Manifestanti indipendentisti presidiano le rovine del Palazzo Presidenziale il 9 Febbraio 1996.

LE ROVINE

Quando i separatisti ebbero riconquistato Grozny, nell’Agosto del 1996, si trovarono padroni di una città in rovina. I resti del Palazzo Presidenziale erano talmente deteriorati che un suo ripristino era impossibile. Del resto la carenza di risorse economiche avrebbe comunque reso inattuabile la ricostruzione di un edificio così imponente. Le macerie rimasero così ammassate sul posto, ed il grande spiazzo dove un tempo sorgeva il rigoglioso giardino di rappresentanza divenne un pantano fangoso. Il degrado e la sporcizia si accumularono progressivamente, man mano che la stessa Repubblica Cecena di Ichkeria sprofondava nella corruzione e nell’anarchia. Nel Settembre del 1999 le truppe federali rientrarono in Cecenia, e Grozny tornò ad essere un campo di battaglia. Tra le vie del disastrato quartiere governativo si combatterono feroci battaglie, ma alla metà di Febbraio i reparti di Mosca riuscirono ad assicurarsi le sue rovine, e dalla fine del mese i combattimenti si spostarono nella parte meridionale della città. I resti del palazzo caddero definitivamente nelle mani dei russi, e furono presto sgomberati.

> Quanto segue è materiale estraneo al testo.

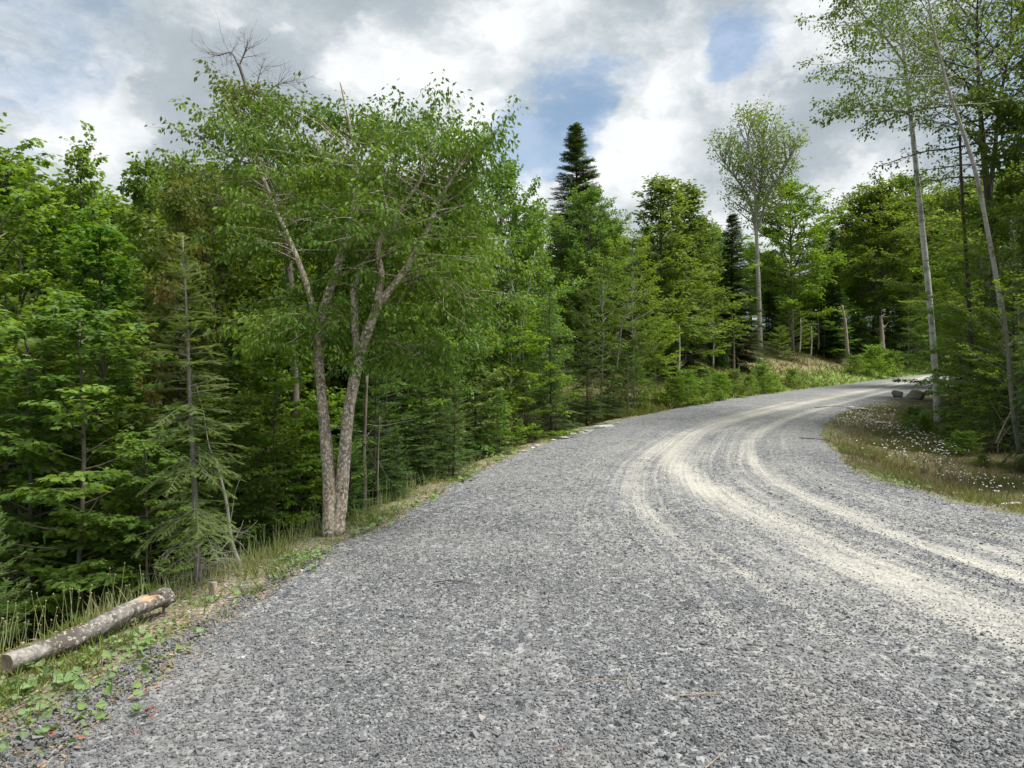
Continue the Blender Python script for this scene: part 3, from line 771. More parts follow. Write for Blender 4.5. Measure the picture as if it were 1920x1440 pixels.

Con la fine delle operazioni militari in città e l’avvento del governo di Akhmat Kadyrov iniziarono i lavori di ricostruzione del quartiere. Di ricostruire un Palazzo Presidenziale non si parlò mai, e certamente non di ricostruire quel palazzo. Dopo la morte di Akhmat Kadyrov e la successione al potere di suo figlio Ramzan il piano di restauro del quartiere prese il via a pieno regime. Ad oggi l’area è quasi irriconoscibile rispetto a com’era prima della guerra. Al posto del Palazzo Presidenziale sorge un grande parco, al centro del quale è stato eretto un monumento ai poliziotti caduti nella guerra contro il terrorismo. Insieme a “Palazzo Dudaev” vennero sgombrati anche molti altri edifici, ed al loro posto è stato eretto il quartiere islamico della città, con una gigantesca moschea chiamata “Cuore della Cecenia”, un centro islamico ed un gigantesco giardino. La residenza del Presidente della Repubblica è stata costruita nella grande ansa sul Sunzha posta ad est del quartiere governativo.